WORK TO BE COMPLETED
The lines to be extracted run from the start of the listing through the line containing "t = max(0, min(1, (t-a)/(b-a)));"; copy them exactly and nothing else.

SUPPLIED DATA
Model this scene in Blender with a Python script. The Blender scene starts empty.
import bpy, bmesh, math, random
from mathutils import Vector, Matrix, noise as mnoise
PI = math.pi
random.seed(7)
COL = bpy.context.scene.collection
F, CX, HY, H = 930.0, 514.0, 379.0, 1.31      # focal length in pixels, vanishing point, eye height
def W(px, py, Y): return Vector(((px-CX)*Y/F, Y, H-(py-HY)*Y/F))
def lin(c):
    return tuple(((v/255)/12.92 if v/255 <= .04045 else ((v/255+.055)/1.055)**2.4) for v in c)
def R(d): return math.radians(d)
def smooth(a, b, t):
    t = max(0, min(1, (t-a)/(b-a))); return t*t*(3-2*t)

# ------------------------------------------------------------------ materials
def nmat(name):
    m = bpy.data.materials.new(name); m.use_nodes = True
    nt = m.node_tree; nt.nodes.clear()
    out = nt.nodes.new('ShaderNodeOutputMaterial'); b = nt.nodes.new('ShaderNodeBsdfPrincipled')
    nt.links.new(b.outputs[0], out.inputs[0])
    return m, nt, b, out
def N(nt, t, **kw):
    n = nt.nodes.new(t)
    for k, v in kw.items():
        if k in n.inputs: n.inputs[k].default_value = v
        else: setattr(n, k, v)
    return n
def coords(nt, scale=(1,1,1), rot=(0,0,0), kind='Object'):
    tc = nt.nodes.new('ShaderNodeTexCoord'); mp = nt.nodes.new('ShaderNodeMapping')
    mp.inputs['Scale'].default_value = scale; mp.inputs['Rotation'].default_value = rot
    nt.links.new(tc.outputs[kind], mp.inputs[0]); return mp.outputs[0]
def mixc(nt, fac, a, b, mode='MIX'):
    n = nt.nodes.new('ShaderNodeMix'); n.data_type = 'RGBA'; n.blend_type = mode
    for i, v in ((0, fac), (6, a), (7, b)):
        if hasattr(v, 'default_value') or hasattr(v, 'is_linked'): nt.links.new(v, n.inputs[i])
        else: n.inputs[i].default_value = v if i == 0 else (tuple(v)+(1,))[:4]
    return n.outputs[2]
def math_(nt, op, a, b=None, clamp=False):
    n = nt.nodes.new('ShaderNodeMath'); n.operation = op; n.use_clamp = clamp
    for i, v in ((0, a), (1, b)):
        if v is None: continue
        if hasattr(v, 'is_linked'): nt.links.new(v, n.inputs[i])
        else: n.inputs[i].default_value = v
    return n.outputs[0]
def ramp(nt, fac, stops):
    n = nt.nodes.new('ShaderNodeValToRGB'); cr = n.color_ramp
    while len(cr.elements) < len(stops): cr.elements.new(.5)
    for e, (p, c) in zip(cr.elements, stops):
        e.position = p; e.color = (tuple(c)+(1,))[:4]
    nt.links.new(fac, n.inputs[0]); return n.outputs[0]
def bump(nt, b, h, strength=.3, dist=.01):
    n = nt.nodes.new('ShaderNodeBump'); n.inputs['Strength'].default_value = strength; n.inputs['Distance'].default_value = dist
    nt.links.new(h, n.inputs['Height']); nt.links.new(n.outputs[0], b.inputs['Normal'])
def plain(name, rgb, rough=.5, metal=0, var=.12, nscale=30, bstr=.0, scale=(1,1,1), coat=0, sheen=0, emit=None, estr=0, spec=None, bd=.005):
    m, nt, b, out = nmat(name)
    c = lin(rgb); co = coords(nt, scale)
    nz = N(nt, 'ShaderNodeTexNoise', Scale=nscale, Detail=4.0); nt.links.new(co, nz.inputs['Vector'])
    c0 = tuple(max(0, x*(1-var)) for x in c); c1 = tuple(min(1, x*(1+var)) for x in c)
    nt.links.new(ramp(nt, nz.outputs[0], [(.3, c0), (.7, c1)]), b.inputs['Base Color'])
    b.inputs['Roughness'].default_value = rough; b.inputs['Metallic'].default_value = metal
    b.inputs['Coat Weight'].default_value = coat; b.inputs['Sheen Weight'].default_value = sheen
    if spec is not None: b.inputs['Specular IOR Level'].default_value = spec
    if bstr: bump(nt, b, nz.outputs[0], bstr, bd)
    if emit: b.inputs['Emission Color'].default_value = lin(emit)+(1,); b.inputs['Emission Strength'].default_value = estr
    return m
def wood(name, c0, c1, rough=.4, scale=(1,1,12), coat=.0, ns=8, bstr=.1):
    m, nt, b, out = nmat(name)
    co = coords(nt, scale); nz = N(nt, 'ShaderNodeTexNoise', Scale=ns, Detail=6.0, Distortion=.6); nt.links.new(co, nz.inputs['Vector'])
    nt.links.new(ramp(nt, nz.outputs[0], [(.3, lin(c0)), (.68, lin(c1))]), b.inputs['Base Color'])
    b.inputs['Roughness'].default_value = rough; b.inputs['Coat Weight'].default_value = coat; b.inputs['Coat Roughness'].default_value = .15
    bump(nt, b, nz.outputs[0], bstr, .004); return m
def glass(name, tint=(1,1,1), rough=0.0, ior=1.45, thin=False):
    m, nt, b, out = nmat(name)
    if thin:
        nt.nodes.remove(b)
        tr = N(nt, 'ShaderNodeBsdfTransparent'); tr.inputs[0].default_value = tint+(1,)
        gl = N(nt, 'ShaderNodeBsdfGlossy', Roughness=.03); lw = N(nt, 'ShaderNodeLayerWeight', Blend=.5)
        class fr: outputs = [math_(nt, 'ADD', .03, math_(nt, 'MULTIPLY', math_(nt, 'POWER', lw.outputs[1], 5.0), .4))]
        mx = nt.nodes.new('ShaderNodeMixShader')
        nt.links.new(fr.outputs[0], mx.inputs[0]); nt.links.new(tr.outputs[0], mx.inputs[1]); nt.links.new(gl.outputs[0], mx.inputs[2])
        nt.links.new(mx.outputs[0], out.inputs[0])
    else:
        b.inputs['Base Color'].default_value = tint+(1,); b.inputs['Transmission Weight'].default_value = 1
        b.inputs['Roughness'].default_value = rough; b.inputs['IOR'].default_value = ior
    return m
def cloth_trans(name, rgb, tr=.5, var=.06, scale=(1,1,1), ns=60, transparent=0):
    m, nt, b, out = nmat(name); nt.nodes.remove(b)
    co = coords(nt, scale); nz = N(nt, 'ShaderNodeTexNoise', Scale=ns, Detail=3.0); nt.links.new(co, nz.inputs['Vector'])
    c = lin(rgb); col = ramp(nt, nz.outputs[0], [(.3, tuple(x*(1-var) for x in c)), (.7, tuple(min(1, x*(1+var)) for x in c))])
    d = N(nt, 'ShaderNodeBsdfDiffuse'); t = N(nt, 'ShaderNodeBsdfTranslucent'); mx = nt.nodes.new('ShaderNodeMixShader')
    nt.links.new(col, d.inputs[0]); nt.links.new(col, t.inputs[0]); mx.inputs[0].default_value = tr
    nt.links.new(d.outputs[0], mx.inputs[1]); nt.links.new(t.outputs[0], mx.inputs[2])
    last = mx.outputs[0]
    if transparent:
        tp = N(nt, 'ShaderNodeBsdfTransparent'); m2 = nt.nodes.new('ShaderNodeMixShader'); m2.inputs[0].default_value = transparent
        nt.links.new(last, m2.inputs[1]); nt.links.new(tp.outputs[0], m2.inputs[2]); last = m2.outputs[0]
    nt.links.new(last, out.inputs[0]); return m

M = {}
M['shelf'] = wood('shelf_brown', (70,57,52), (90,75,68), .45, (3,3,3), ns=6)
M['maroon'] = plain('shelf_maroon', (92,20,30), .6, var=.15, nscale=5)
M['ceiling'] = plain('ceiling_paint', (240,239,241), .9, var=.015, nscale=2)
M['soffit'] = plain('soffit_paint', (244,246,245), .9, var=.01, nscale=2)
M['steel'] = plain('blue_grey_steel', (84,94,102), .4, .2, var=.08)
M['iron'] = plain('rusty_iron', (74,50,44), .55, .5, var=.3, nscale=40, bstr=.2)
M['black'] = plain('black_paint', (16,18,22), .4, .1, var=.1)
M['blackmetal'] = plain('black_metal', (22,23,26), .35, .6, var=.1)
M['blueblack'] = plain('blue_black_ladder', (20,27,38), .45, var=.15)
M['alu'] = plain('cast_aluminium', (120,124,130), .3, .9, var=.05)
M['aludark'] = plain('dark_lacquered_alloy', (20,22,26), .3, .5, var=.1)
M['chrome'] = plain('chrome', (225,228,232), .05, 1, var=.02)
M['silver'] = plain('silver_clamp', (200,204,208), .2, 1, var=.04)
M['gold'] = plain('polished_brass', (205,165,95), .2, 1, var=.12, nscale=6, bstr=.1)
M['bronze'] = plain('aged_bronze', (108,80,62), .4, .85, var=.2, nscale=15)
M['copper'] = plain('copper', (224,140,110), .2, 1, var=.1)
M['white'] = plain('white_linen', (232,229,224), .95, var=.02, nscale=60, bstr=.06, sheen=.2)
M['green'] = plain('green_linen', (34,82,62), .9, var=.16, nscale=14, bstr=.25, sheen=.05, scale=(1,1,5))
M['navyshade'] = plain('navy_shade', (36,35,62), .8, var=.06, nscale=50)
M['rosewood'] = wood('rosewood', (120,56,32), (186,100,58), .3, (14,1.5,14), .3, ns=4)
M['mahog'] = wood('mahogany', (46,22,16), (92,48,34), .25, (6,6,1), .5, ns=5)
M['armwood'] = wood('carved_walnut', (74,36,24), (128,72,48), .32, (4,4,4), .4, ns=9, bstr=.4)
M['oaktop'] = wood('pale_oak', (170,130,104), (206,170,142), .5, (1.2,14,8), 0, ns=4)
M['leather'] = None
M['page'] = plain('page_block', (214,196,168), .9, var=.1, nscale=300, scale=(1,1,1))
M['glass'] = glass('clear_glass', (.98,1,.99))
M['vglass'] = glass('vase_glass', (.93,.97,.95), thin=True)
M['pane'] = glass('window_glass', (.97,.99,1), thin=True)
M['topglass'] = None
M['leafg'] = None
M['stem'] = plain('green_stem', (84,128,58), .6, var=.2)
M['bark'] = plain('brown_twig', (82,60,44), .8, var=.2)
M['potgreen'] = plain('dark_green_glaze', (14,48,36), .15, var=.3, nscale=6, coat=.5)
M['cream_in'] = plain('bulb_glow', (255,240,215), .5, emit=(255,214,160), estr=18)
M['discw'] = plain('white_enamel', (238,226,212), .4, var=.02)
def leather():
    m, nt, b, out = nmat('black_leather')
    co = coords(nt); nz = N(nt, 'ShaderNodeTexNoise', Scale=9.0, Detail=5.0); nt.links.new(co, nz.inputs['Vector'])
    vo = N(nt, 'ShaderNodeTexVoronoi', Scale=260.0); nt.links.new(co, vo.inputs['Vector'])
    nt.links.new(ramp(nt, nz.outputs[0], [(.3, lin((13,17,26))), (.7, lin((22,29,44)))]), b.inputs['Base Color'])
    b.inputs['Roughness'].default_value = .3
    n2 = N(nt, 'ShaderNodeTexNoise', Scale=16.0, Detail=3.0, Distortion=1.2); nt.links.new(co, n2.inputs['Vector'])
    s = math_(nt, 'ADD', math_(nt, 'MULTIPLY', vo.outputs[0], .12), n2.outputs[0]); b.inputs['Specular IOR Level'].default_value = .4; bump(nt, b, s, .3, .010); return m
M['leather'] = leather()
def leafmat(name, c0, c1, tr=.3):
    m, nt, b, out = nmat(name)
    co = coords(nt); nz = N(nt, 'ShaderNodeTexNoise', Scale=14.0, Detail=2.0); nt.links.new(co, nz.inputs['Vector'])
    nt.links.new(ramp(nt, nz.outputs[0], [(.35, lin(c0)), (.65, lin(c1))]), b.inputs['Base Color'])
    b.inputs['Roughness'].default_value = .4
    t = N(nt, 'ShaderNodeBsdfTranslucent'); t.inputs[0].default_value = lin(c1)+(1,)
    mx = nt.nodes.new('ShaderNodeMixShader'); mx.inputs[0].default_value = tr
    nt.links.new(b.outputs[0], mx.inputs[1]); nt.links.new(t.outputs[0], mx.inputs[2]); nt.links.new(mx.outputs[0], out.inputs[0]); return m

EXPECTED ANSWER
Model this scene in Blender with a Python script. The Blender scene starts empty.
import bpy, bmesh, math, random
from mathutils import Vector, Matrix, noise as mnoise
PI = math.pi
random.seed(7)
COL = bpy.context.scene.collection
F, CX, HY, H = 930.0, 514.0, 379.0, 1.31      # focal length in pixels, vanishing point, eye height
def W(px, py, Y): return Vector(((px-CX)*Y/F, Y, H-(py-HY)*Y/F))
def lin(c):
    return tuple(((v/255)/12.92 if v/255 <= .04045 else ((v/255+.055)/1.055)**2.4) for v in c)
def R(d): return math.radians(d)
def smooth(a, b, t):
    t = max(0, min(1, (t-a)/(b-a))); return t*t*(3-2*t)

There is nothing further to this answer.